תָּנוּ רַבָּנַן: הַבָּא לִידּוֹן בִּשְׁטָר וּבַחֲזָקָה, נִידּוֹן בִּשְׁטָר; דִּבְרֵי רַבִּי. רַבָּן שִׁמְעוֹן בֶּן גַּמְלִיאֵל אוֹמֵר: בַּחֲזָקָה.
The Sages taught in a baraita: With regard to one who comes to court to be judged over a claim that land that is in his possession belongs to another, if he claims ownership based on a deed, i.e., a bill of sale, and claims further that he is the owner based on presumptive ownership of the land, as it was in his uncontested possession for three years, and he therefore does not need the deed as proof, his claim is judged based on the deed. This is the statement of Rabbi Yehuda HaNasi. Rabban Shimon ben Gamliel says: His claim is judged based on his presumptive ownership.

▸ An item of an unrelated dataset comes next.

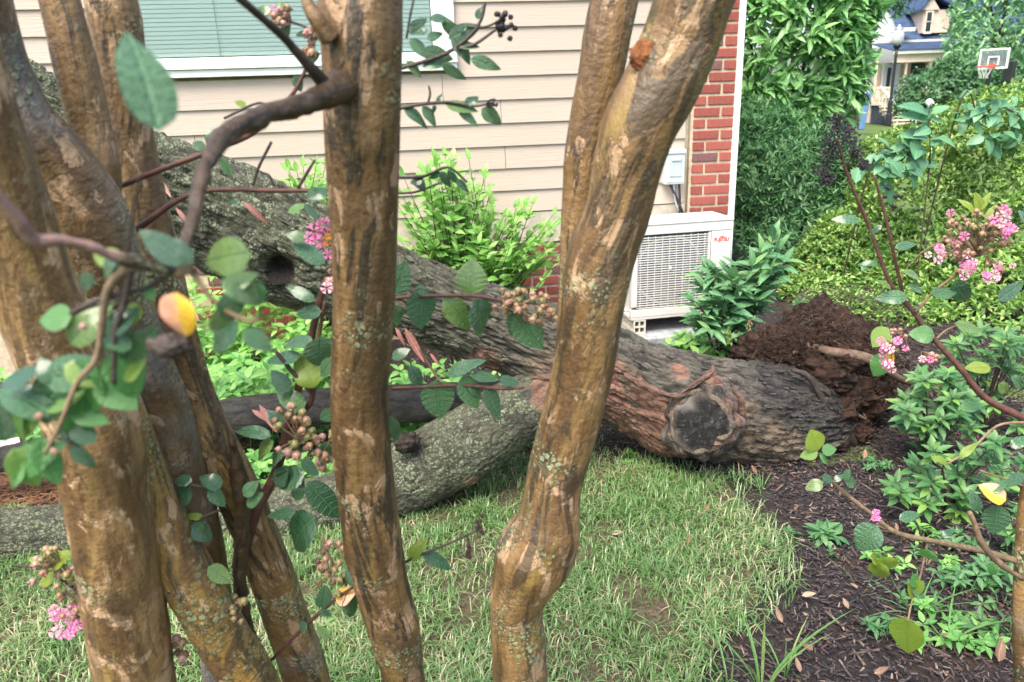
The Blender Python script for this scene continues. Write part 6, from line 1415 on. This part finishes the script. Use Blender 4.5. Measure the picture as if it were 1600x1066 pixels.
# porch roof and main roof: rows of shingle courses, each a sloping strip proud of the next
def roof(name, u0, u1, z0_, o0, z1_, o1, rows):
    e = bpy.data.objects.new(name, None); col.objects.link(e); e.parent = fh
    for k in range(rows):
        a, b = k/rows, (k+1)/rows+.25/rows
        V, F = slope(u0, u1, z0_+(z1_-z0_)*a+.02, o0+(o1-o0)*a, z0_+(z1_-z0_)*b, o0+(o1-o0)*b, .03); part('shingle_course', V, F, M['roof'], e, False)
roof('porch_roof', uL-.4, uR+.3, ze+.38, 2.30, zb_, .05, 7)
MB().box(hw((uL+uR)/2, zb_+.06, .10), ((uR-uL)/2+.35, .05, .05), HX).part('flashing', M['trim'], fh)
zt_ = zb_+3.0
uM = hpx(1409,60)[0]
roof('main_roof', uM, uR+.3, zb_+.10, .0, zt_, -3.3, 12)
V = [hw(uM+.15, zb_, -.05), hw(uM+.15, zb_, -6.), hw(uM+.15, zt_-.1, -3.2)]; V += [v_+HU*.1 for v_ in V]
part('gable', V, [np.array([[0,1,2],[5,4,3]]), np.array([[0,3,4,1],[1,4,5,2],[2,5,3,0]])], M['white'], fh, False)
uE, zE = hpx(1404,47,.6); MB().box(hw(uE+.20, zE, .35), (.42, .40, .07), HX).part('eave', M['white'], fh)
# dormer
d0, dz0 = hpx(1440,52,.0); d1, dz1 = hpx(1462,8,.0)
zd1 = hpx(1450,16,0)[1]
MB().box(hw((d0+d1)/2+.35, (dz0+zd1)/2, -1.2), ((d1-d0)/2+.35, 1.2, (zd1-dz0)/2), HX).part('dormer_wall', M['lap'], fh)
um = (d0+d1)/2; zp_ = hpx(1450,-4,0)[1]
V = [hw(d0-.15, zd1, .10), hw(d1+.15, zd1, .10), hw(um, zp_, .10)]; V += [v_-HN*.12 for v_ in V]
part('dormer_gable', V, [np.array([[0,1,2],[5,4,3]]), np.array([[0,3,4,1],[1,4,5,2],[2,5,3,0]])], M['lap'], fh, False)
for s, (ua, ub) in ((-1,(d0-.25,um)),(1,(d1+1.0,um))):
    V = []
    for o in (.22, -2.6):
        V += [hw(ua, zd1-.05, o), hw(ub, zp_+.06, o), hw(ua, zd1+.05, o), hw(ub, zp_+.18, o)]
    MB().hull8(V).part('dormer_roof', M['roof'], fh)
dw = hbox(1443,53,1460,15, .02, .07, 'window', M['trim']); hb = hbox(1446,49,1457,19, .06, .085, 'pane', M['dkglass'])
hbox(1446,34.5,1457,33, .08, .10, 'glazing_bar', M['trim'])
# porch: door, openings, posts
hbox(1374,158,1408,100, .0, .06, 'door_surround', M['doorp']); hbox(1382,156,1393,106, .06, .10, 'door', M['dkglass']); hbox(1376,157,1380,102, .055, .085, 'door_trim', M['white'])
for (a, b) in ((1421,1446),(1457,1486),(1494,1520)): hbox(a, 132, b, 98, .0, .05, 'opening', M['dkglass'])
for x in (1369, 1415, 1452, 1489): hbox(x-4, 160, x+4, 95, 1.9, 2.1, 'post', M['trim'])
u0_, zr0 = hpx(1366,157,2.0); u1_, zr1 = hpx(1392,137,2.0)
rail = bpy.data.objects.new('railing', None); col.objects.link(rail); rail.parent = fh
MB().box(hw((u0_+u1_)/2, zr1, 2.03), ((u1_-u0_)/2, .04, .04), HX).part('top_rail', M['trim'], rail); MB().box(hw((u0_+u1_)/2, zr0+.1, 2.03), ((u1_-u0_)/2, .03, .03), HX).part('bottom_rail', M['trim'], rail)
for k in range(9): MB().box(hw(u0_+(u1_-u0_)*(k+.5)/9, (zr0+.1+zr1)/2, 2.03), (.025, .02, (zr1-zr0-.1)/2-.03), HX).part('baluster', M['trim'], rail)
us0, _ = hpx(1379,190,3.2); us1, _ = hpx(1404,190,3.2)
for k in range(6): z_ = zf-(zf-gz_h)*(k+1)/7.; MB().box(hw((us0+us1)/2+.3, z_-.03, 2.2+.28*k), ((us1-us0)/2, .16, .03), HX).part('step', M['trim'], fh); MB().box(hw((us0+us1)/2+.3, z_-.16, 2.1+.28*k), ((us1-us0)/2-.03, .02, .10), HX).part('riser', M['lap'], fh)
for uu in (us0+.25, us1+.35):
    MB().tube([hw(uu, zf+.62, 2.1), hw(uu, gz_h+.70, 3.9)], [.05,.05], 4, 2).part('hand_rail', M['trim'], fh)
    for k in range(7): f_ = k/6.; MB().box(hw(uu, (zf+.62)*(1-f_)+(gz_h+.70)*f_-.34, 2.1+1.8*f_), (.02,.02,.32), HX).part('baluster', M['trim'], fh)
# blue bin and pale gable beyond
M['blue'] = plain('blue_plastic', (.13,.26,.50), .45, .1, 6)
bp = PY(1335,186,26.); binr = empty('recycling_bin', bp-ZV*.35, 'blue wheeled bin half hidden behind the laurel by the far porch', 'bin')
MB().hull8([bp+np.array(q) for q in ((-.25,-.3,-.35),(-.32,-.36,.75),(-.25,.3,-.35),(-.32,.36,.75),(.25,-.3,-.35),(.32,-.36,.75),(.25,.3,-.35),(.32,.36,.75))]).part('body', M['blue'], binr, bevel=.03)
MB().box(bp+np.array([0,0,.80]), (.35,.40,.04)).part('lid', M['blue'], binr, bevel=.02)
for s in (-1,1): MB().tube([bp+np.array([s*.26,.3,-.25]), bp+np.array([s*.32,.3,-.25])], [.11,.11], 12, 2).part('wheel', M['black'], binr)
# basketball hoop
BY = 22.5; tl, tr_, bl_, br_ = (1537,79),(1578,72),(1531,104),(1572,110)
o_ = PY(1553,92,BY); ba = radians(-50); BU = np.array([cos(ba), sin(ba), 0]); BN = np.array([sin(ba), -cos(ba), 0]); BXx = np.array([BU, BN, ZV])
bw = .38; bh = .275
hoop = empty('basketball_hoop', np.array([o_[0]+.3, o_[1]+.6, 0]), 'driveway basketball hoop with clear white framed backboard and red rim', 'basketball hoop')
M['hoopred'] = plain('hoop_red', (.70,.10,.06), .45, .1, 10); M['net'] = plain('net_cord', (.78,.78,.76), .8, .05, 10)
t = NT('clear_board'); tr2 = t.n('BsdfTransparent'); tr2.inputs[0].default_value = (.80,.86,.88,1); t.fin((.35,.42,.45), .1); mx = t.n('MixShader'); mx.inputs[0].default_value = .25
t.l(tr2.outputs[0], mx.inputs[1]); t.l(t.b.outputs[0], mx.inputs[2]); t.l(mx.outputs[0], t.out.inputs[0]); M['clear'] = t.m
MB().box(o_, (bw-.05, .012, bh-.05), BXx).part('backboard', M['clear'], hoop)
mb = MB(); 
for s in (-1,1): mb.box(o_+BU*s*(bw-.024), (.024,.022,bh), BXx); mb.box(o_+ZV*s*(bh-.024), (bw-.055,.0215,.024), BXx)
mb.part('board_frame', M['white'], hoop)
mb = MB(); q = o_-ZV*.05
for s in (-1,1): mb.box(q+BU*s*.13+BN*.016, (.016,.006,.12), BXx); mb.box(q+ZV*s*.104+BN*.016, (.113,.0058,.016), BXx)
mb.part('target_square', M['white'], hoop)
rc = o_-ZV*(bh-.07)+BN*.29-BU*.10
MB().tube([rc+BU*.20*cos(a)+BN*.20*sin(a) for a in np.linspace(0, 2*pi, 25)], [.020]*25, 6, 40).part('rim', M['hoopred'], hoop, True)
MB().box(o_-ZV*(bh-.08)+BN*.07, (.09,.06,.06), BXx).part('rim_bracket', M['hoopred'], hoop)
mb = MB()
for k in range(10):
    for s in (-1,1):
        pts = [rc+BU*r_*cos(a)+BN*r_*sin(a)-ZV*z_ for (r_, z_, a) in ((.195,0,k*.628),(.15,.13,k*.628+s*.3),(.11,.25,k*.628+s*.6),(.11,.33,k*.628+s*.7))]; mb.tube(pts, [.010]*4, 3, 8)
mb.part('net', M['net'], hoop, True, kind='stuff')
MB().tube([np.array([o_[0]+.3, o_[1]+.6, 0]), np.array([o_[0]+.3, o_[1]+.6, o_[2]-.2]), np.array([o_[0]+.2, o_[1]+.45, o_[2]+.0])], [.07,.06,.06], 8, 20).part('pole', M['iron'], hoop, True)
MB().box(PY(1577,112,BY+.5), (.14,.10,.30), BXx).part('pole_pad', M['iron'], hoop, bevel=.03)
MB().box(o_-BN*.25, (.10,.24,.05), BXx).part('arm', M['iron'], hoop)
MB().box(np.array([o_[0]+.3, o_[1]+.6, .08]), (.5,.35,.08)).part('base', M['iron'], hoop, bevel=.04)

# far trees
def far_tree(name, label, ells, trunk, n, L, sp, seed, group='trees and shrubs beyond the hedge', droop=.4):
    b = np.array(trunk); r = empty(name, b, label, 'tree', group); merged(r, sp, blob_leaves(ells, n, L, seed, droop=droop, cluster_=4, spread=.9, inner=.55, up=.2, front=False, lump_=.22), 'crown', seed)
    top = np.mean([e[0] for e in ells], 0); tube_part('trunk', [b-ZV*.1, (b+top)/2, top], [.16,.12,.05], M['wood'], r, 10, 20)
    rg = np.random.default_rng(seed)
    for k in range(5): e = ells[rg.integers(len(ells))]; tube_part('limb', [(b+top)/2, (np.array(e[0])+top)/2+ZV*.2, np.array(e[0])+np.array(e[1])*.5*rdir(rg)], [.07,.05,.02], M['wood'], r, 6, 12)
g0 = lambda px, Y: np.array([PY(px, 150, Y)[0], Y, 0.])
far_tree('broadleaf_tree', 'large pale green weeping tree behind the basketball hoop at the top right', [ell(1560,50,28.,1.7,1.6), ell(1525,75,27.5,1.0,.8), ell(1600,90,28.,1.6,1.6), ell(1510,120,26.5,.9,.6), ell(1580,-60,28.5,2.0,1.8), ell(1640,20,28.,2.0,2.2), ell(1530,10,28.5,.9,1.3)], g0(1560,28.5), 14000, .22, S_f2, 201)
far_tree('rounded_shrub', 'dark green rounded shrub in front of the far porch', [ell(1452,140,25.,.95,.65), ell(1490,125,25.,.85,.75), ell(1425,160,25.,.55,.55), ell(1510,160,25.,.9,.7)], g0(1460,25.2), 7000, .15, S_f1, 202)
far_tree('broadleaf_tree', 'dark leafy tree overhanging behind the top of the laurel', [ell(1375,5,19.,.70,.42), ell(1350,-10,19.,.8,.5), ell(1400,-30,19.,.8,.6), ell(1340,-80,19.,1.6,1.0)], g0(1335,19.3), 3600, .16, S_f1, 203)
far_tree('rounded_shrub', 'green mass of foliage behind the hoop at the right edge', [ell(1600,130,24.5,1.2,.9), ell(1650,110,24.,1.2,1.2), ell(1540,150,24.5,.9,.6)], g0(1620,24.7), 6000, .16, S_f1, 204)
# wider planting that closes the view beside the house corner
far_tree('broadleaf_tree', 'tall background tree largely hidden behind the laurel', [ell(1180,-60,20.,2.0,2.2), ell(1260,-120,20.5,2.2,2.4)], g0(1220,20.6), 3000, .22, S_f1, 205)
# white sign and pale scrap at far left
sg = PY(12,700,2.9); sgr = empty('white_card', at_ground(sg+np.array([0,.05,0])), 'small blank white marker card standing behind the trunks at the left edge', 'marker')
MB().box(sg, (.055,.003,.038), np.array([[.98,.1,.1],[-.1,.95,-.25],[-.1,.25,.95]])).part('card', M['white'], sgr); MB().tube([at_ground(sg), sg+np.array([0,.006,0])], [.003,.003], 6, 2).part('stake', M['wood'], sgr)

בְּמַאי קָמִיפַּלְגִי? כִּי אֲתָא רַב דִּימִי, אָמַר: בְּאוֹתִיּוֹת נִקְנוֹת בִּמְסִירָה קָא מִיפַּלְגִי –
The Gemara analyzes the baraita: With regard to what do Rabbi Yehuda HaNasi and Rabban Shimon ben Gamliel disagree? When Rav Dimi came from Eretz Yisrael to Babylonia he said: They disagree about whether or not letters are acquired by transferring the document from one holder of the document to another.